Kadri's journey and practice as an architect in the five decades following India's independence account for a different history of architecture In India than the one otherwise available. His journey is also the journey of Bombay/Mumbai as the emerging commercial capital of India - a city whose tryst with architecture is very different from that of Delhi or Ahmedabad, the other two sites of important Modern architecture in India. Kadri's career charts not only an important journey in India's history, but he is also someone who contributed to the discourses on Modern and Traditional architecture in India, working within the forces of real estate and commerce, and with state, private and corporate clients. His works help us open the debates on what is the role of architecture, its ideas of beauty and strength, its existence within the world of politics and economics.

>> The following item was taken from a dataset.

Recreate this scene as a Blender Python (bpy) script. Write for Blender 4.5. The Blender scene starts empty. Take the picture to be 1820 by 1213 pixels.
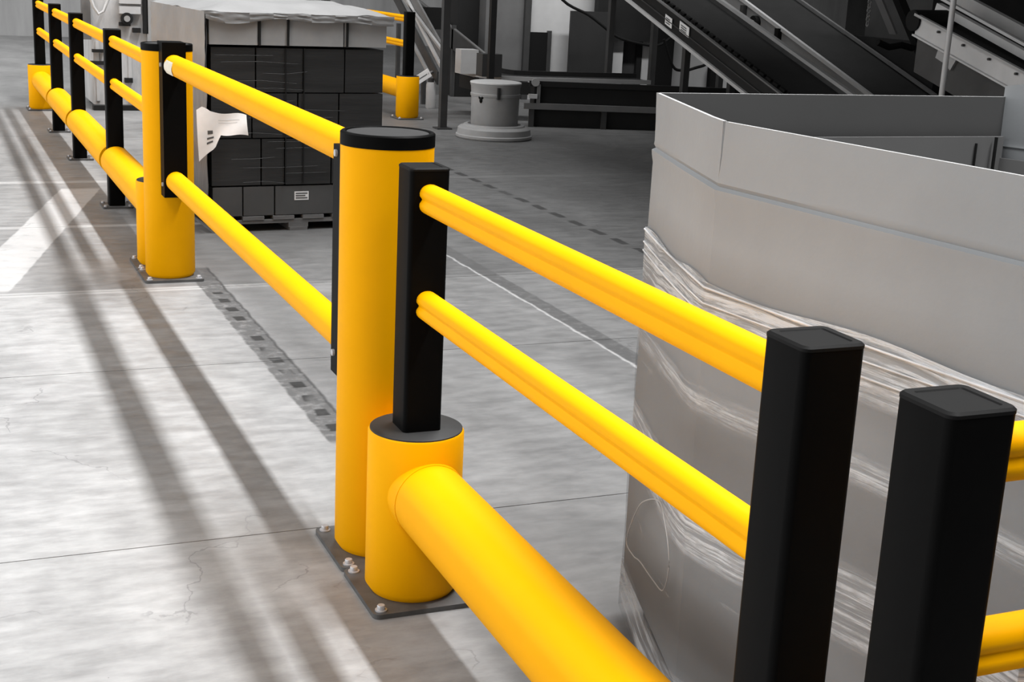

Although Kadri has been a stalwart in the field of architecture in his own right, not often has his deep involvement with architectural thought in India been recognized, or for that matter, recorded and analyzed.
A substantially different critical perspective and appreciation seems possible today. Looking back to the concerns of mainstream architectural thinking and debate when those buildings were conceived in the 1960s and 70s, one can see now that Kadri's design for the Nehru Centre, for instance, was a strikingly original concept for its time, and not only in India. In this mixed-use commercial-cum-convention centre a cylindrical office tower that crowns the complex with its boldly expressed diagonal lattice structure, pierces through a sloping podium which is literally pried-up from the ground plane like a chunk of sod, landscaping and all. This anticipated much better-known schemes designed years later in other parts of the globe, most notably perhaps the radical topographic propositions of the late 1990s by avant-garde Dutch firms such as OMA, MVRDV and Mecanoo, who were intent on re-booting the potential of modern architectural form and technology to drive the programmatic innovation and evolution of contemporary urban life.
In his own distinctive yet relatively un-self-conscious way, Kadri's architecture has consistently explored the interface between the evolving culture and possible forms. of contemporary urban life in India, and that of his adopted city in particular - the former Bombay that has become Mumbai over the course of his career.